Oladipo Agboluaje’s adaptation of Kester Aspden’s novel reimagines David’s life from the perspective of the internal enquiry that took place after his death. Inspector Perkins, cutely played by Ryan Early, pictures a man pursued ruthlessly by local police, constantly moved on and attacked for blood sport. We see Oluwale – his name mispronounced and misspelt –disintegrate in the midst of a society unable to see past the colour of his skin. Seeking a conviction for murder, Perkins is finally left to contend with a half justice as a verdict of assault is pronounced on his perpetrators.

Only towards its end does Agboluaje’s play admit even slightly of its own subjective bias. For ninety minutes, it tells its story convinced of its victims and its violators, discarding those elements that don’t fit its charges. Its final declaration of perspective, however, is too half-hearted to properly throw its previous events into doubt.

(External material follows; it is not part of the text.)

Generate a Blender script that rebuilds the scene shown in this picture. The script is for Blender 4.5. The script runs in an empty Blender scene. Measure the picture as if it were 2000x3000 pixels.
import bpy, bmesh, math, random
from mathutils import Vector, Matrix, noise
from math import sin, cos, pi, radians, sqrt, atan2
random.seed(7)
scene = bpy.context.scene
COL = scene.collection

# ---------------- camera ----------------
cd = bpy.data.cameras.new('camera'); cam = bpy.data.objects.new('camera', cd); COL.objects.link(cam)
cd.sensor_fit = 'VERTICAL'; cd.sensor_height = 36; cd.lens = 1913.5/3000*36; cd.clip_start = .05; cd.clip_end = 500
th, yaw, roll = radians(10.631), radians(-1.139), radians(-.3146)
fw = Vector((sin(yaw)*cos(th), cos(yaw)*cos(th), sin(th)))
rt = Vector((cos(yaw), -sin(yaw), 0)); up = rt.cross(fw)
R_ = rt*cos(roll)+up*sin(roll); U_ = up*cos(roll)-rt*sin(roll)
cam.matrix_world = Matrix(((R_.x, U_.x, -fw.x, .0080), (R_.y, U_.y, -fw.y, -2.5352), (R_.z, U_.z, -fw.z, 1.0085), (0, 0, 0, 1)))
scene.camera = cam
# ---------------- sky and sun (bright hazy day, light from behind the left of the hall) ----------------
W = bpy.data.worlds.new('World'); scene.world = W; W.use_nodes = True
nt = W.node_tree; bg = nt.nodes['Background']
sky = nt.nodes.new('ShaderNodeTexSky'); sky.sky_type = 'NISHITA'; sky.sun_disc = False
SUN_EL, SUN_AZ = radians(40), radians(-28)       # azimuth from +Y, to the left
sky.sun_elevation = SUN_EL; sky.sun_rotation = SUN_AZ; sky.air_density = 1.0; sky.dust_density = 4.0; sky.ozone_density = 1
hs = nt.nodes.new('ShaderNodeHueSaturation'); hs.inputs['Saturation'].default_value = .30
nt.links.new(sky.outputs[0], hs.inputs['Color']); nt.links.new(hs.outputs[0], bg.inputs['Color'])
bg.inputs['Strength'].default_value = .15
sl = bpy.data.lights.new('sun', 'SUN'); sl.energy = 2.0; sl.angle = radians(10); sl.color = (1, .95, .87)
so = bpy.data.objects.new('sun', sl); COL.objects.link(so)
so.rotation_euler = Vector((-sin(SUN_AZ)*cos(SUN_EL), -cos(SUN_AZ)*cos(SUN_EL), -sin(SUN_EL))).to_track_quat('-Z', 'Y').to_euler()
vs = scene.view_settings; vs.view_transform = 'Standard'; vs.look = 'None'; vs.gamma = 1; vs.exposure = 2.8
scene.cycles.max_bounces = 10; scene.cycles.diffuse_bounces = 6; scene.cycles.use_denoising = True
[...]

Nor does Agboluaje attempt to truly understand the society that casts Oluwale aside. His play reeks of liberal hindsight, presenting a racist, sexist, homophobic and anti-elitist Neanderthal of a community that sits in harsh conflict with the archetypal version of England that seduced Oluwale from his home country.

Whether right or wrong – and this depends entirely on the perspective from which you approach the work – Agboluaje’s over-empathetic position saps much of the drama and flattens the action.

The Hounding of David Oluwale might make good television. Here it appears repetitive and over-long: the stage-violence lacks real punch and the city of Leeds is consciously painted rather than appearing as background. Despite a commanding central performance from Daniel Francis, Dawn Walton’s confused direction leads to a jumbled ensemble that wavers from caricature to sympathetic naturalism.

“Pick your battles,” advises David’s mother before he leaves Lagos. In presenting an acceptable modern perspective on history, Agboluaje has certainly followed it.